Bene, ma in tutto questo ci sono gli studenti che manifestano al loro fianco: cosa impensabile qualche anno fa, dura realtà oggi.

La componente studentesca prende spesso posizioni così drastiche perché trascinata dalla sinistra universitaria, per la quale questa rappresenta un’occasione d’oro per farsi belli agli occhi dei docenti e dei propri partiti di riferimento.

Una strumentalizzazione politica, dunque. Come vi state preparando in Consiglio d’Amministrazione all’approvazione di questa riforma?

Nel verbale di esame, a cui sono stati sottoposti gli Atenei italiani da parte del ministero, la quasi totalità degli esaminati del Sud Italia – tra cui l’Università di Bari – è tornata a casa con una severa bocciatura. Questo significa che il nostro Ateneo avrà una cifra drasticamente ridotta sulla voce del bilancio a causa del taglio del famoso Fondo di Finanziamento Ordinario, il contributo annuale del MIUR per i singoli Atenei. La riforma Gelmini, infatti, tende a premiare gli atenei che hanno saputo ottimizzare le risorse economiche e non chi, come noi, ha stilato bilanci ben poco rigorosi negli ultimi decenni!

I fondi del ministero verranno destinati principalmente agli atenei virtuosi. Solo a coloro, insomma, che negli anni avranno dimostrato di saper bilanciare spesa e servizi. L’Università degli Studi di Bari è, a quanto dici, decisamente indietro da questo punto di vista. Qual è la strada della virtù?

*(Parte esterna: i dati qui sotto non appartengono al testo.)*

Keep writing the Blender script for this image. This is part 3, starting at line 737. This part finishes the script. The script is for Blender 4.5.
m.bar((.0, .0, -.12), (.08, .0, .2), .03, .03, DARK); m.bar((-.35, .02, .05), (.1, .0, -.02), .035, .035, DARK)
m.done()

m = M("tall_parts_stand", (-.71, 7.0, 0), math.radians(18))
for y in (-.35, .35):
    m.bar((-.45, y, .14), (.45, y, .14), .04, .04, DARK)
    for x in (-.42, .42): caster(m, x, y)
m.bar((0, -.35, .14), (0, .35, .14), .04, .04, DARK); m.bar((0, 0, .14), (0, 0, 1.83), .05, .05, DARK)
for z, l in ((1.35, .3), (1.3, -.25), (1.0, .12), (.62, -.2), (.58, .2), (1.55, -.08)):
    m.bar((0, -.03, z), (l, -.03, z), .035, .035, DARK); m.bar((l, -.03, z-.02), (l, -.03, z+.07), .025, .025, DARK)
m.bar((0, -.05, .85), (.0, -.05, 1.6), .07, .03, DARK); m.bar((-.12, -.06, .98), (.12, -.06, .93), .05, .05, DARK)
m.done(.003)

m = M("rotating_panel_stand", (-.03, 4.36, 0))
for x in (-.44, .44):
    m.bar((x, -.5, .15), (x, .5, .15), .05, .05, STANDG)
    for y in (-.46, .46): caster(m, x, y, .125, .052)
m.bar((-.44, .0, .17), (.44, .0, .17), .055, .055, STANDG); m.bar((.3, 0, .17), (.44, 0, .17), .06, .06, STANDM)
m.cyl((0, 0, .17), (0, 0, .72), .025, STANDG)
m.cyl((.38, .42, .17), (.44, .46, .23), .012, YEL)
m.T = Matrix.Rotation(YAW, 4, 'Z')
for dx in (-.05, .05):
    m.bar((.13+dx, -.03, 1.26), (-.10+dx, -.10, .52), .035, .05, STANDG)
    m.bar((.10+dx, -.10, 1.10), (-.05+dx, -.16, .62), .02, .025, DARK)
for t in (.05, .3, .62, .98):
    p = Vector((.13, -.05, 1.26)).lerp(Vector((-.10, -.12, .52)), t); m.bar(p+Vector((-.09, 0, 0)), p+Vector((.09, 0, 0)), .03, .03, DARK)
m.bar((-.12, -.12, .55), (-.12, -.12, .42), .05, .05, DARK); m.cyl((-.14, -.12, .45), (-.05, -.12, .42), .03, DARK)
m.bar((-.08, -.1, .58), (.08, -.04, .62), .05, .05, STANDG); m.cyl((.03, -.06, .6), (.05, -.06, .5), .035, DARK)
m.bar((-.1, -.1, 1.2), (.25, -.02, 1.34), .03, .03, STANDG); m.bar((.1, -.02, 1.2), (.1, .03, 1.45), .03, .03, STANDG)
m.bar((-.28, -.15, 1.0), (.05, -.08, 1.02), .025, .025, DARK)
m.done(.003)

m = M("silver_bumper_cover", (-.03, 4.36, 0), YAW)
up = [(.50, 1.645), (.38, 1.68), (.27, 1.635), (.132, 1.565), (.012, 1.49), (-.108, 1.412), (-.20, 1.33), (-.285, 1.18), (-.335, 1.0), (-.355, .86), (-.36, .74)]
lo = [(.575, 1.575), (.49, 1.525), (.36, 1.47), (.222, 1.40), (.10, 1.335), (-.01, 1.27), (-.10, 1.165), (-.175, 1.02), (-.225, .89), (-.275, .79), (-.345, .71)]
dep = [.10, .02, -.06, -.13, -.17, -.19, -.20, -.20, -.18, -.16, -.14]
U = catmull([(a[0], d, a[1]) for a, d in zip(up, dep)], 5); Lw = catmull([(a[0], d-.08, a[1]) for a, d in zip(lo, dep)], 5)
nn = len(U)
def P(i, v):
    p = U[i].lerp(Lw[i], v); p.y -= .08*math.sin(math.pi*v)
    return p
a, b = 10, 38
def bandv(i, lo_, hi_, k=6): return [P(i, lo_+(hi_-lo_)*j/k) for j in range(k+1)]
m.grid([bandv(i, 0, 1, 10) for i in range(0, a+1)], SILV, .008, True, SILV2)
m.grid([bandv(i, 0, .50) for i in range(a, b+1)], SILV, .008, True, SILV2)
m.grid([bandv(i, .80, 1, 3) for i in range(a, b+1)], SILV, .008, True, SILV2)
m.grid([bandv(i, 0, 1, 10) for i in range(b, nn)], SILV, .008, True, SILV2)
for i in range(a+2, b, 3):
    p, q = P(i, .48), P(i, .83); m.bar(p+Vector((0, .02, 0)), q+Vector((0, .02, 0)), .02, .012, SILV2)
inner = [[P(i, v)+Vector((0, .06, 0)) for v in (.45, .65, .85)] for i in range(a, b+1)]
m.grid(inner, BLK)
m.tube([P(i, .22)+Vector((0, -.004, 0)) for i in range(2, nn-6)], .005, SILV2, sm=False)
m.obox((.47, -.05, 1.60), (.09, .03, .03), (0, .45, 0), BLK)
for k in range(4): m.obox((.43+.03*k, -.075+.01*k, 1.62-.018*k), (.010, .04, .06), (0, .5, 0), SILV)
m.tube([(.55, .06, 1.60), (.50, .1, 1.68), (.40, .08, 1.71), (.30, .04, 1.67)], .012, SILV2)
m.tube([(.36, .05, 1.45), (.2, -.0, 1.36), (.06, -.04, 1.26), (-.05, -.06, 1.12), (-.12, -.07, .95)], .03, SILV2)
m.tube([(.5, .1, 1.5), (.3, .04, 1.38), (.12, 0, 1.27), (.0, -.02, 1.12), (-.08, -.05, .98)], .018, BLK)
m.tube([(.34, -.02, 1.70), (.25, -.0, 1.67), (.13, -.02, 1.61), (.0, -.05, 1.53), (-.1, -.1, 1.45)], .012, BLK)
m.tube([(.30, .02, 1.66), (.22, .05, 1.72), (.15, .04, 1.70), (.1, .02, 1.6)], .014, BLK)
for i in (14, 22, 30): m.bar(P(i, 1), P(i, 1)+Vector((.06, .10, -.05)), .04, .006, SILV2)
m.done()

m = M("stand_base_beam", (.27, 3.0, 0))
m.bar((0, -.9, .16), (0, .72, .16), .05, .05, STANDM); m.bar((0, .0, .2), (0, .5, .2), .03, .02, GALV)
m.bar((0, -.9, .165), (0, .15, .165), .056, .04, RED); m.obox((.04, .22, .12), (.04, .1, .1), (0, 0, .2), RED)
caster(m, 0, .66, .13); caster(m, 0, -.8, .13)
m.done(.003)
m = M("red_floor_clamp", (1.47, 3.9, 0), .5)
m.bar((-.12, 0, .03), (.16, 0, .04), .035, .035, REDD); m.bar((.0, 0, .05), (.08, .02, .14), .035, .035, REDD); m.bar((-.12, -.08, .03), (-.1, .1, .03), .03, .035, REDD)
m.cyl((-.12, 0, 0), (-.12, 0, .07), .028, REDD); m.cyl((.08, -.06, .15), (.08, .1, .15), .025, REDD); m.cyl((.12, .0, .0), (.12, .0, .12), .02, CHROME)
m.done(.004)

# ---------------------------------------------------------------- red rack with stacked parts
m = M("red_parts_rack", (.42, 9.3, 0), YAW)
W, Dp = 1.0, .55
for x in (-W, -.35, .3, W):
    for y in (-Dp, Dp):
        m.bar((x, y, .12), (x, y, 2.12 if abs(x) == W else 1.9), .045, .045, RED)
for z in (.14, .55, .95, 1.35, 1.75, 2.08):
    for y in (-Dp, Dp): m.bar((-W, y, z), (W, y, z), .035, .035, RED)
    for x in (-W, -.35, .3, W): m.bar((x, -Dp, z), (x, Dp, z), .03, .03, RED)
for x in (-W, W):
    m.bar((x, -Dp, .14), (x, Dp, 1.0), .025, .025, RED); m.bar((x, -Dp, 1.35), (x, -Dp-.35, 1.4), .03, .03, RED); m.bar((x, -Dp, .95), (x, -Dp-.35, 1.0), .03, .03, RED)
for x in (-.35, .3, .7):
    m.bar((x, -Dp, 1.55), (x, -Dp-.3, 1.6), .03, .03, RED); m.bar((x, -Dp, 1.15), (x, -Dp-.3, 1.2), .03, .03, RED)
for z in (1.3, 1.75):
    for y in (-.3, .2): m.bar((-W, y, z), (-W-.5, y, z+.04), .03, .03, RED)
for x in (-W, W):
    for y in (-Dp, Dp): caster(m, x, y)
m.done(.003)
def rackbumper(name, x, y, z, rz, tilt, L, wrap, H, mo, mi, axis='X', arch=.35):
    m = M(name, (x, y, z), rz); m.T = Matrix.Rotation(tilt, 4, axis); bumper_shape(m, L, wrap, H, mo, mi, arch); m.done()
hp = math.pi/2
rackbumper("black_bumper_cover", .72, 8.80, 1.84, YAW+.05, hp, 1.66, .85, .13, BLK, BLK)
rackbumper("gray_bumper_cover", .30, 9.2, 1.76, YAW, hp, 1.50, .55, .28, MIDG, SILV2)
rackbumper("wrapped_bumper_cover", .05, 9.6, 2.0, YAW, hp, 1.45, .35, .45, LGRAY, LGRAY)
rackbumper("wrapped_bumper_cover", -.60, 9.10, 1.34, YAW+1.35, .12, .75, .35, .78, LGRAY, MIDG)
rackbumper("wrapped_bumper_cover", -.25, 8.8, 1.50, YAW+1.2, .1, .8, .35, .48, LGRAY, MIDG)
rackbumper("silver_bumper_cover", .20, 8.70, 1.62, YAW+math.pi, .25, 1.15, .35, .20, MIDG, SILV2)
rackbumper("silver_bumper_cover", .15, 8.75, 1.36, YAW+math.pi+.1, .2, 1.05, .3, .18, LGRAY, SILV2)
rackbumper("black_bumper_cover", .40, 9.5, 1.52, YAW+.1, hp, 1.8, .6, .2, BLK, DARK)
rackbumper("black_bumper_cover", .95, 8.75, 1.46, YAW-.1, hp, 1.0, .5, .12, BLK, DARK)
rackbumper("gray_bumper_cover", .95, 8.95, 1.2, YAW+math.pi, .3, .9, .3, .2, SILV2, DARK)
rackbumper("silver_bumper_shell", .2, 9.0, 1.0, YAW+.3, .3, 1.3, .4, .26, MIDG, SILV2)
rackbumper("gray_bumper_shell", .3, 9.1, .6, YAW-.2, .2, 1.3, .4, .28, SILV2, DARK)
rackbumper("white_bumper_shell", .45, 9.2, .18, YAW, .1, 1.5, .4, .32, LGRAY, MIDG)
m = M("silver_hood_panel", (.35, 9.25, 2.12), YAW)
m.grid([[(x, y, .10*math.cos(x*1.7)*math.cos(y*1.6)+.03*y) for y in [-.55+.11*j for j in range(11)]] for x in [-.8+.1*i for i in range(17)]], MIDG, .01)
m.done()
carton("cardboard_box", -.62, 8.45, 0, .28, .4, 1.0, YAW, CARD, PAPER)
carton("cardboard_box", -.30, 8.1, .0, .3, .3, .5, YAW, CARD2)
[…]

Calcolando che il Fondo di Finanziamento Ordinario costituisce un’enorme fetta del nostro bilancio, l’Università è stata costretta a reagire con forza e con scelte spesso impopolari, ma assolutamente necessarie. Nella discussione sulla previsione dell’esercizio finanziario, già per l’anno 2010, era emerso un bilancio definito ironicamente, ma non erroneamente, di guerra. Ovviamente tutti i rappresentanti di categoria, come in tutte le guerre, hanno cercato di tutelare il più possibile la propria fazione: io, rappresentando la categoria degli studenti, cioè quella dei più deboli, ho dovuto votare contro la previsione di questo bilancio che ha poi visto l’aumento delle tasse degli studenti e la riduzione di importanti capitoli di spesa.

E’ l’unica via possibile per far quadrare i conti?

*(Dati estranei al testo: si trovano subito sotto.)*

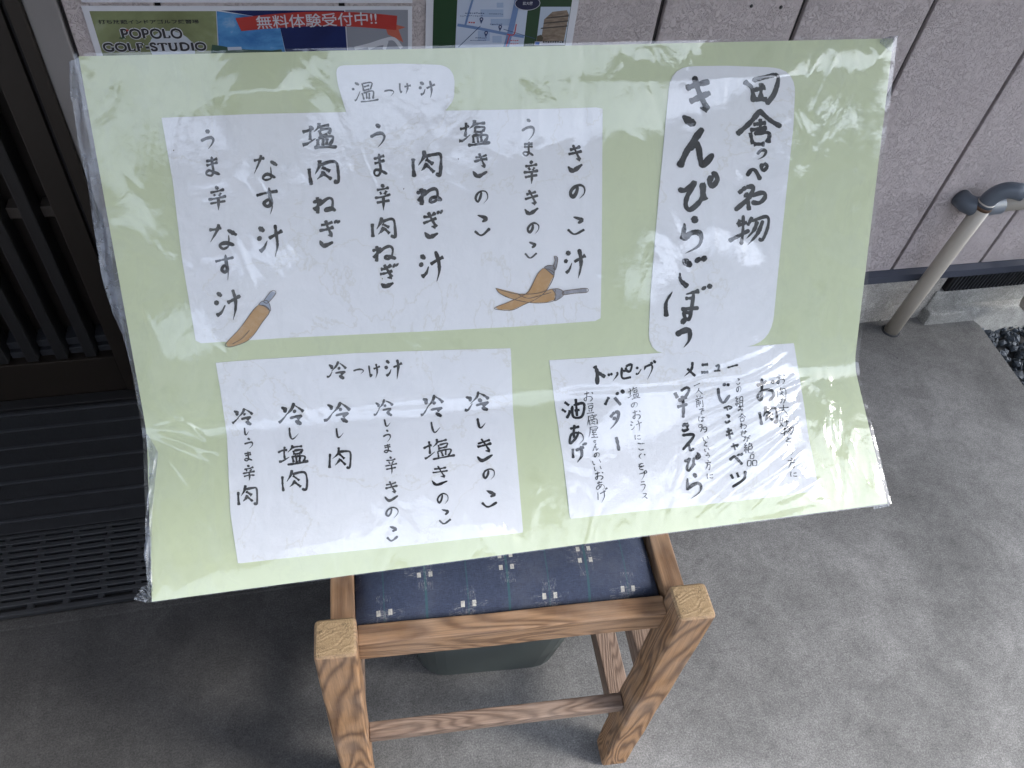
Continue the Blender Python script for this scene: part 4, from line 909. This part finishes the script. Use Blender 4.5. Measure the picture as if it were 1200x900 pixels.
def wall_stroke(pts, w, d, mat, parent, name='print_line'):
    c = catmull(np.array(pts, float), 24) if len(pts) > 2 else np.array([np.array(pts[0], float)*(1-t)+np.array(pts[1], float)*t for t in np.linspace(0, 1, 3)])
    g = np.gradient(c, axis=0); g /= np.linalg.norm(g, axis=1)[:, None]+1e-12; nn = np.c_[-g[:, 1], g[:, 0]]*w/2
    vs = []
    for a, b in zip(c+nn, c-nn): vs += [(a[0], YW-d, a[1]), (b[0], YW-d, b[1])]
    return link(name, mesh(name, vs, [(2*i, 2*i+1, 2*i+3, 2*i+2) for i in range(len(c)-1)]), mat, parent)
for k, p in enumerate(([(.085, .836), (.11, .842), (.135, .850), (.152, .852), (.165, .836)], [(.108, .836), (.125, .843), (.140, .845)], [(.135, .834), (.140, .849)])):
    wall_stroke(p, .006, .0022+k*.0001, pwhite, golf, 'glove_line')
# serif capitals built of strokes: thick stems, thin hairlines
SER = {'P': [('T', [(20, 0), (20, 100)]), ('t', [(8, 100), (34, 100)]), ('t', [(8, 0), (22, 0)]), ('c', [(20, 2), (55, 0), (78, 12), (80, 28), (70, 48), (45, 53), (22, 52)])],
       'O': [('o', [(50, 0), (18, 14), (6, 50), (18, 86), (50, 100), (82, 86), (94, 50), (82, 14), (50, 0)])],
       'L': [('T', [(20, 0), (20, 100)]), ('t', [(6, 0), (36, 0)]), ('t', [(6, 99), (80, 99)]), ('c', [(80, 99), (84, 72)])],
       'G': [('o', [(86, 26), (74, 6), (50, 0), (18, 14), (6, 50), (18, 86), (50, 100), (76, 94), (82, 80)]), ('T', [(82, 58), (82, 96)]), ('t', [(66, 58), (96, 58)])],
       'F': [('T', [(22, 0), (22, 100)]), ('t', [(8, 1), (80, 1)]), ('t', [(8, 100), (38, 100)]), ('t', [(22, 50), (60, 50)]), ('c', [(80, 0), (82, 24)]), ('c', [(60, 38), (60, 62)])],
       '-': [('T', [(10, 58), (90, 58)])],
       'S': [('o', [(78, 24), (70, 4), (44, 0), (18, 12), (22, 36), (54, 50), (82, 68), (78, 92), (50, 100), (24, 94), (16, 74)])],
       'T': [('T', [(50, 0), (50, 100)]), ('t', [(6, 1), (94, 1)]), ('t', [(34, 100), (66, 100)]), ('c', [(6, 0), (4, 24)]), ('c', [(94, 0), (96, 24)])],
       'U': [('T', [(20, 0), (20, 60)]), ('o', [(20, 58), (24, 88), (50, 100), (74, 88), (80, 58)]), ('c', [(80, 60), (80, 0)]), ('t', [(4, 0), (36, 0)]), ('t', [(66, 0), (94, 0)])],
       'D': [('T', [(20, 0), (20, 100)]), ('t', [(6, 0), (22, 0)]), ('t', [(6, 100), (22, 100)]), ('o', [(20, 1), (60, 2), (88, 24), (92, 52), (84, 80), (56, 98), (20, 99)])],
       'I': [('T', [(50, 0), (50, 100)]), ('t', [(30, 0), (70, 0)]), ('t', [(30, 100), (70, 100)])]}
def serif(word, box_, parent, adv):
    x0, z0, x1, z1 = box_; tot = sum(adv[c] for c in word); s = (x1-x0)/tot; x = x0
    for halo in (1, 0):
        x = x0; k = 0
        for c in word:
            w = adv[c]*s*.92
            for kind, p in SER[c]:
                pts = [(x+a/100*w, z1-b/100*(z1-z0)) for a, b in p]; wd_ = {'T': .0040, 'o': .0034, 'c': .0030, 't': .0018}[kind]+(.0022 if halo else 0)
                wall_stroke(pts, wd_, (.0023 if halo else .0027)+(k % 5)*.00004, pwhite if halo else pblack, parent, 'letter_halo' if halo else 'lettering'); k += 1
            x += adv[c]*s
ADV = dict(P=.75, O=1.0, L=.75, G=1.0, F=.75, S=.7, T=.85, U=.95, D=.95, I=.45); ADV['-'] = .4
a = wp(143, 44.5, .002); b = wp(213, 34, .002); serif('POPOLO', (a.x, a.z, b.x, b.z), golf, ADV)
a = wp(122.5, 59.5, .002); b = wp(241.5, 50, .002); serif('GOLF-STUDIO', (a.x, a.z, b.x, b.z), golf, ADV)
a = wp(116, 28, .002); b = wp(232.5, 22.7, .002)
for d, m_, bo in ((.0027, pblack, .018),): text('打ち放題インドアゴルフ練習場', (a.x, a.z, b.x, b.z), m_, golf, d, bo)
a = wp(146, 33, .002); vert_poly('golf_flag', [(a.x+.002, a.z-.001), (a.x+.0065, a.z-.003), (a.x+.002, a.z-.005)], .0031, pred, golf)
a = wp(143.5, 44.2, .002); vert_poly('golf_green', [(a.x+.005*math.cos(t), a.z+.0012*math.sin(t)) for t in np.linspace(0, 6.28, 18)[:-1]], .0031, pgreen, golf)
upper = thing('white_poster', 'blank lower margin of a white poster just above the golf poster', 'poster')
vert_poly('poster_sheet', [(-.3185, .912), (.1835, .912), (.1835, 1.25), (-.3185, 1.25)], .0016, MT['white'], upper)

mp_ = thing('map_poster', 'green bordered map poster with pins and a building photo on the siding', 'poster')
vert_poly('poster_sheet', [(.206, .60), (.4715, .60), (.4715, 1.1), (.206, 1.1)], .0015, MT['white'], mp_)
vert_poly('green_ground', [(.2185, .615), (.459, .615), (.459, 1.08), (.2185, 1.08)], .0018, pgreen, mp_)
vert_poly('map_print', [(.2585, .63), (.3815, .63), (.3815, 1.07), (.2585, 1.07)], .0021, flat('map pale blue', (.42, .48, .60)), mp_)
road = flat('map road blue', (.13, .21, .40)); blk = flat('map block blue', (.30, .38, .54)); dk = flat('map navy line', (.03, .05, .14)); mred = flat('map red', (.45, .05, .05))
def bl(x0, y0, x1, y1): q = [wp(x, y, .0023) for x, y in ((x0, y0), (x1, y0), (x1, y1), (x0, y1))]; vert_poly('map_block', [(p.x, p.z) for p in q], .0023, blk, mp_)
for r in ((563, 11, 590, 20), (575, 22, 600, 30), (560, 36, 574, 48), (577, 42, 588, 50), (582, 3, 590, 9)): bl(*r)
def ml(pts, w, d, mat, name='map_road'): wall_stroke([(wp(x, y, .002).x, wp(x, y, .002).z) for x, y in pts], w, d, mat, mp_, name)
ml([(536, 29), (560, 33), (590, 39), (614, 43)], .005, .0025, road); ml([(555, -4), (550, 12), (545, 30)], .0036, .0026, road); ml([(607, -4), (602, 20), (596, 44), (592, 58)], .010, .0027, road)
ml([(563, 30), (537, 55)], .0012, .0029, dk, 'map_pointer'); ml([(590, 34), (627, 45)], .0010, .0029, dk, 'map_pointer'); ml([(605, 28), (602, 40), (594, 40)], .0018, .0030, mred, 'map_route'); ml([(597, 41), (593, 54)], .0016, .0031, mred, 'map_route')
for x, y in ((564, 22), (586, 31), (569.5, 38)):
    a = wp(x, y, .002); vert_poly('map_pin', [(a.x+.0034*math.cos(t), a.z+.0034*math.sin(t)) for t in np.linspace(-.6, math.pi+.6, 14)]+[(a.x, a.z-.0085)], .0033, dk, mp_)
    vert_poly('pin_eye', [(a.x+.0014*math.cos(t), a.z+.0014*math.sin(t)) for t in np.linspace(0, 6.28, 10)[:-1]], .0036, pwhite, mp_)
a = wp(618, 3.5, .002); vert_poly('map_badge_rim', [(a.x+.0225*math.cos(t), a.z+.0120*math.sin(t)) for t in np.linspace(0, 6.28, 34)[:-1]], .0034, pwhite, mp_)
vert_poly('map_badge', [(a.x+.0215*math.cos(t), a.z+.0110*math.sin(t)) for t in np.linspace(0, 6.28, 34)[:-1]], .0036, pnavy, mp_)
text('拡大図', (a.x-.0085, a.z-.0026, a.x+.0085, a.z+.0030), pwhite, mp_, .0039, .01)
def dashes(x0, y, x1, col_, n, w=.0014):
    rs = random.Random(int(x0*7+y))
    for k in range(n):
        t0 = x0+(x1-x0)*k/n; t1 = x0+(x1-x0)*(k+.72)/n; yy = y+rs.uniform(-.2, .2)
        ml([(t0, yy), (t1, yy+rs.uniform(-.3, .3))], w*rs.uniform(.7, 1.2), .0032, col_, 'small_print')
dashes(545, 15, 568, dk, 9); dashes(539, 18.3, 566, dk, 11, .001); dashes(549, 26, 557, mred, 3, .0022); dashes(573, 16, 590, dk, 7, .001); dashes(574, 28, 589, dk, 6, .0013); dashes(557, 44, 571, dk, 6, .0014); dashes(551, 47, 570, dk, 8, .001); dashes(598, 47, 608, mred, 4); dashes(598, 51, 608, mred, 4)
q = [wp(x, y, .0022) for x, y in ((633, 8), (666.5, 8), (663, 45.5), (629, 45.5))]
vert_poly('building_photo', [(q[3].x, .846), (q[2].x, .846), (q[2].x, .9065), (q[3].x, .9065)], .0022, flat('photo sky', (.38, .45, .55)), mp_)
x0, x1 = q[3].x, q[2].x
vert_poly('photo_house', [(x0+.008, .846), (x1-.003, .846), (x1-.001, .893), (x1-.006, .901), (x0+.022, .898), (x0+.009, .885)], .0025, photo('printed house', (.11, .08, .06), (.2, .155, .12), (.27, .22, .17), 60, (.4, .6), (1, 1, 4)), mp_)
for k in range(3): vert_poly('photo_eave', [(x0+.004+.004*k, .868+.009*k), (x1-.001, .872+.009*k), (x1-.001, .8745+.009*k), (x0+.006+.004*k, .8705+.009*k)], .0028, flat('printed shade', (.05, .04, .035)), mp_)
vert_poly('photo_tree', [(x0, .846), (x0+.010, .846), (x0+.012, .852), (x0+.007, .858), (x0, .856)], .0029, flat('printed shrub', (.06, .05, .03)), mp_)
vert_poly('caption_strip', [(x0-.003, .8385), (x1, .8385), (x1, .8455), (x0-.003, .8455)], .0024, pwhite, mp_)
vert_poly('caption_mark', [(x0-.002, .8395), (x0+.006, .8395), (x0+.006, .8445), (x0-.002, .8445)], .0027, flat('caption blue', (.04, .12, .4)), mp_)
dashes(636, 48.8, 661, pblack, 9, .0026)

Purtroppo sì. Per responsabilizzare rettore e docenti è necessario porre dei limiti ai capitoli di spesa, altrimenti tutti potrebbero gestire tanti fondi, ma nessuno sarebbe capace di far tornare i conti. Definire la situazione del nostro Ateneo tragica è, forse, un eufemismo: tutti questi anni di mala gestione hanno distrutto questa Università e, oggi, solo il rigore può riportare Bari – come molte altre Università italiane – all’antico splendore.